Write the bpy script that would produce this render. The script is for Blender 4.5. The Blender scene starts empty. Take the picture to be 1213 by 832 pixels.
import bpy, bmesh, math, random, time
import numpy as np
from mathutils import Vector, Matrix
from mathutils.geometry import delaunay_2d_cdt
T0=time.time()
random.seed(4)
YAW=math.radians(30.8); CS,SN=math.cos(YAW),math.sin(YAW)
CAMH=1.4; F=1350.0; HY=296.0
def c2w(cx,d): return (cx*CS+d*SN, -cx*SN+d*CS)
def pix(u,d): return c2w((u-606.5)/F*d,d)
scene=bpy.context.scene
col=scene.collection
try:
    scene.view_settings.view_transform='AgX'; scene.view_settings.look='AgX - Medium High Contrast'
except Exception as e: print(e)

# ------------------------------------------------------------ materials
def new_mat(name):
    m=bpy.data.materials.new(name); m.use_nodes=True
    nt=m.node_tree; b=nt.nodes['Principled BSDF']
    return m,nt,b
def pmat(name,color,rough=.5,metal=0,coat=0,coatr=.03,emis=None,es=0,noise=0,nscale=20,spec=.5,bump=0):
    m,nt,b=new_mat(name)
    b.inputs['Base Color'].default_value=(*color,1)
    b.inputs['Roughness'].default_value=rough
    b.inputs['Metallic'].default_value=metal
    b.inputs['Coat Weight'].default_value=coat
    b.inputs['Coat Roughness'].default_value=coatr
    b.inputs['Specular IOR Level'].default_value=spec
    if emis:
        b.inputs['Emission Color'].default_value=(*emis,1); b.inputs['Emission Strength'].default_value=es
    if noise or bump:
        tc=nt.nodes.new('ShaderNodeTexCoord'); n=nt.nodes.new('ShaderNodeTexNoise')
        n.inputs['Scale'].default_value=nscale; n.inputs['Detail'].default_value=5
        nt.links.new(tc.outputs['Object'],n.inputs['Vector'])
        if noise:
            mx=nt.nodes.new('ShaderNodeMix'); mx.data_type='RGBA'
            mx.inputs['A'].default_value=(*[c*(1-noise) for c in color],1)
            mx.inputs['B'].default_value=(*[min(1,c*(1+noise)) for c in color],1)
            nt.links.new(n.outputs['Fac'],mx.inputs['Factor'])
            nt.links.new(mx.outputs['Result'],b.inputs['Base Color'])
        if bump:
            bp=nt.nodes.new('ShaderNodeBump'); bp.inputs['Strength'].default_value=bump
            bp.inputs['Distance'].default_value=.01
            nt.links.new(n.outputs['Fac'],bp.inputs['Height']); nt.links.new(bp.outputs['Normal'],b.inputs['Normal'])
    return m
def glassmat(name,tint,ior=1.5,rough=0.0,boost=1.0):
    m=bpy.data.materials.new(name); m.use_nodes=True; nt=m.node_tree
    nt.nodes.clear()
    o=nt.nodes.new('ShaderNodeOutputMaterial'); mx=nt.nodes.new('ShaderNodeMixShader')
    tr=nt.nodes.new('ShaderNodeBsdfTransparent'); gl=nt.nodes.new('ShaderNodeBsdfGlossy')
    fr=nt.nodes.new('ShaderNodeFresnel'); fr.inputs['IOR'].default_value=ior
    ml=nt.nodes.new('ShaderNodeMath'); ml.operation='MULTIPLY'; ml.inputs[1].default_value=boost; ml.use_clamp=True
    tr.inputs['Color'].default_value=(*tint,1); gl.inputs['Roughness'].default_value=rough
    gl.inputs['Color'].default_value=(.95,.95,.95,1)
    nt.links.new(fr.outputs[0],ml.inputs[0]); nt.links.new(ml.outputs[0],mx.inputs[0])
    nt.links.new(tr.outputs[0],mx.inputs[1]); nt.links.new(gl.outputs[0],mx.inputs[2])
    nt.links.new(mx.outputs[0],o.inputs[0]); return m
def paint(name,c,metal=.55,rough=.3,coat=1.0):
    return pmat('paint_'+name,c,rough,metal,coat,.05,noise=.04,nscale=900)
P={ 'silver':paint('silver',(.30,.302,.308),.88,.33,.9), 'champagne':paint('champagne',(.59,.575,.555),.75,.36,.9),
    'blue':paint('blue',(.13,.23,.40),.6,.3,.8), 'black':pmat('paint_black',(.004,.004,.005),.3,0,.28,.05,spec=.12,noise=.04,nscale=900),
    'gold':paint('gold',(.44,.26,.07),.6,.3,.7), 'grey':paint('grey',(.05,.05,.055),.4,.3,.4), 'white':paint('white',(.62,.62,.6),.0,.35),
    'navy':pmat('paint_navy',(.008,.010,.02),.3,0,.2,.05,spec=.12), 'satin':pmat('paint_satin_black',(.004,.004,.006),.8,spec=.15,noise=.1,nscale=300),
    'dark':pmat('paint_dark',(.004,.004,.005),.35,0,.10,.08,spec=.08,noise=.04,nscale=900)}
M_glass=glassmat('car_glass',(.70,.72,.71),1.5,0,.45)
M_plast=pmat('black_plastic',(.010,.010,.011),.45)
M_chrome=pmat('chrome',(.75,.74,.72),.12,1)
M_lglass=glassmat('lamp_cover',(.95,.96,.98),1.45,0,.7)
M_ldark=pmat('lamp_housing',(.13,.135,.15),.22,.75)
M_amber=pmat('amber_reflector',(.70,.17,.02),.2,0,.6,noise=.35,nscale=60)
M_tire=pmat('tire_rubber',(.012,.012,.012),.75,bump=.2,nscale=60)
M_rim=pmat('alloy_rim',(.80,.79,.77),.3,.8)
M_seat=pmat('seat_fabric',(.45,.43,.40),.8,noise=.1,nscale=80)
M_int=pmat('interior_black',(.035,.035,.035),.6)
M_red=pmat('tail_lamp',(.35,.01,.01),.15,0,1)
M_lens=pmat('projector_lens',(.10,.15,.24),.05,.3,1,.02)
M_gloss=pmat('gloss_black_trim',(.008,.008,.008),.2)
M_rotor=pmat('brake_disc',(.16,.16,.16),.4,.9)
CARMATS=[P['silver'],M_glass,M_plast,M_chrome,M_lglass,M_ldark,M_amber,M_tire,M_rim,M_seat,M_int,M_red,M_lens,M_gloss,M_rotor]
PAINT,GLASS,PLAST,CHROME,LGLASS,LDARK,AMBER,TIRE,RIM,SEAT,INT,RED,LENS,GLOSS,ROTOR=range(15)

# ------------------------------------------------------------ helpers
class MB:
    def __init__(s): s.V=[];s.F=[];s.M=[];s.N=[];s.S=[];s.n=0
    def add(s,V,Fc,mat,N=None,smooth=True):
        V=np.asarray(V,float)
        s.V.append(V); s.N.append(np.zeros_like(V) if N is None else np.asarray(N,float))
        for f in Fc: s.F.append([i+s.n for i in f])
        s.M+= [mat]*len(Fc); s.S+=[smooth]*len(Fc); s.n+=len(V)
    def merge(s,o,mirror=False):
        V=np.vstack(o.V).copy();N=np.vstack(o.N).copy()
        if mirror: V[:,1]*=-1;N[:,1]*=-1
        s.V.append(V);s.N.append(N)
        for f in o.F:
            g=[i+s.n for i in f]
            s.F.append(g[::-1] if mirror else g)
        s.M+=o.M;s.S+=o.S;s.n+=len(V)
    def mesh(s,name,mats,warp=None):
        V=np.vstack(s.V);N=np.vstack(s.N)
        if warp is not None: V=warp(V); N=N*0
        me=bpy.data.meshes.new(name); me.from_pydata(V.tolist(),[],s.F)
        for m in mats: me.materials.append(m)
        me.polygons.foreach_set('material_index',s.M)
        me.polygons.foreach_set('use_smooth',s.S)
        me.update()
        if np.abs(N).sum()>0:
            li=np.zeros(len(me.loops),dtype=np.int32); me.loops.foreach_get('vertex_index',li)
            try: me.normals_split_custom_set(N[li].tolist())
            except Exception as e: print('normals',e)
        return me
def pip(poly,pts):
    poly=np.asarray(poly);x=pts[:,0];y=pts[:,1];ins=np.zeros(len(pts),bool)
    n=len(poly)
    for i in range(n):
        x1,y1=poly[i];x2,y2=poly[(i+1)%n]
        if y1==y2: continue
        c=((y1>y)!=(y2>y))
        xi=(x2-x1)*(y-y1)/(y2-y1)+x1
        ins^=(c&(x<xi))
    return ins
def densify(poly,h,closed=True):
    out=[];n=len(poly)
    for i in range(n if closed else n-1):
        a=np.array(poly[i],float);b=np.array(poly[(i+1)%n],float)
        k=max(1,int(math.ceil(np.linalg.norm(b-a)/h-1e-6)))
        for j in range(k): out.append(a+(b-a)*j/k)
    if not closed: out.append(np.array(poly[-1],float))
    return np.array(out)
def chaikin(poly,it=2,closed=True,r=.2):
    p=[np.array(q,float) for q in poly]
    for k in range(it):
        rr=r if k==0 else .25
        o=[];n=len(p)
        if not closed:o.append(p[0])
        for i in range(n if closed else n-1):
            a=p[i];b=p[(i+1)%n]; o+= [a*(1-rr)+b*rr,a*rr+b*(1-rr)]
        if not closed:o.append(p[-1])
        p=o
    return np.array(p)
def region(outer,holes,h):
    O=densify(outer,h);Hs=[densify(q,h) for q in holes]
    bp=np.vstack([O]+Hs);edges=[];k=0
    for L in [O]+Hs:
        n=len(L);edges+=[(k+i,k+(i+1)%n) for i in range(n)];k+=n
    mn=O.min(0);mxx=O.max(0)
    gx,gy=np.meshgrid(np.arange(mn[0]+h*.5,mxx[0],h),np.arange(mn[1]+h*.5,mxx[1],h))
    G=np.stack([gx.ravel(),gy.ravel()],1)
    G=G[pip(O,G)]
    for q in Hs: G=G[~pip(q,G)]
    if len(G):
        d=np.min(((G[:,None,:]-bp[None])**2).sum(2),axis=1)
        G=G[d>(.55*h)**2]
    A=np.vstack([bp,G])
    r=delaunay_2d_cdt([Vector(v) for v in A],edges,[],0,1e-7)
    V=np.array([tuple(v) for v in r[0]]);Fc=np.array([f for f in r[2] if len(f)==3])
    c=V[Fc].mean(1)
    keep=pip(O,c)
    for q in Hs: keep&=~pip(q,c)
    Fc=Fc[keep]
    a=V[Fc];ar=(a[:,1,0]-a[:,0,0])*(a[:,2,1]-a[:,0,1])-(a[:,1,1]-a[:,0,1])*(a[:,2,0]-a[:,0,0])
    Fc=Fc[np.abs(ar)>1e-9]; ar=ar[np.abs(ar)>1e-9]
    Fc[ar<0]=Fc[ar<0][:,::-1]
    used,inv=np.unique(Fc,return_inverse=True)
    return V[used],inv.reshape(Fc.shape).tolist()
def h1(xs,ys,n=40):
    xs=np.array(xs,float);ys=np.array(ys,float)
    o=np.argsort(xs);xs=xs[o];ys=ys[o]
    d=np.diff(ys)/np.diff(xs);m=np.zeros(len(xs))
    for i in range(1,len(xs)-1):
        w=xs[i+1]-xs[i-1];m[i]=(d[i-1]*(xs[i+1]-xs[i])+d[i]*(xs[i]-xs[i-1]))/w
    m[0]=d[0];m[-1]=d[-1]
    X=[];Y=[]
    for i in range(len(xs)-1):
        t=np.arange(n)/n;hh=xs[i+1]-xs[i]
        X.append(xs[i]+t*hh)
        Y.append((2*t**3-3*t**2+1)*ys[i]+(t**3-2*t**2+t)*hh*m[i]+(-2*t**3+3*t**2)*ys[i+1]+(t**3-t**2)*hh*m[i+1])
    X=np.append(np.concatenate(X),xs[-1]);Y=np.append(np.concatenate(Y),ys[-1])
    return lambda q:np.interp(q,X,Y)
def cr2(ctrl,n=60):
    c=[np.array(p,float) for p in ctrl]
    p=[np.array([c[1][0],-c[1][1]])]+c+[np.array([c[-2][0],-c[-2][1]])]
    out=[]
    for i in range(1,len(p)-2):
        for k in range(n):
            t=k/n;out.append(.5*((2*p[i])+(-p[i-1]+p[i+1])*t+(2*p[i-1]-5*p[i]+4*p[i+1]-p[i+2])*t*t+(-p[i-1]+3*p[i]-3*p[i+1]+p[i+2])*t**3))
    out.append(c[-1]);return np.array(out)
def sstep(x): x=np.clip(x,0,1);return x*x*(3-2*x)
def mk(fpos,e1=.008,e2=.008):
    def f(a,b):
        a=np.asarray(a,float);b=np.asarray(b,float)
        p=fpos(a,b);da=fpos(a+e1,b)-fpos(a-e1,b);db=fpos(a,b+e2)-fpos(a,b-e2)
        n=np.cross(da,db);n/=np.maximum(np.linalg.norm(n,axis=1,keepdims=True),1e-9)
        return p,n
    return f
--
Please write out exactly the lines from the start of the data through the line that contains "except Exception as e: print(e)", both ends included, and nothing else.

Reply:
Write the bpy script that would produce this render. The script is for Blender 4.5. The Blender scene starts empty. Take the picture to be 1213 by 832 pixels.
import bpy, bmesh, math, random, time
import numpy as np
from mathutils import Vector, Matrix
from mathutils.geometry import delaunay_2d_cdt
T0=time.time()
random.seed(4)
YAW=math.radians(30.8); CS,SN=math.cos(YAW),math.sin(YAW)
CAMH=1.4; F=1350.0; HY=296.0
def c2w(cx,d): return (cx*CS+d*SN, -cx*SN+d*CS)
def pix(u,d): return c2w((u-606.5)/F*d,d)
scene=bpy.context.scene
col=scene.collection
try:
    scene.view_settings.view_transform='AgX'; scene.view_settings.look='AgX - Medium High Contrast'
except Exception as e: print(e)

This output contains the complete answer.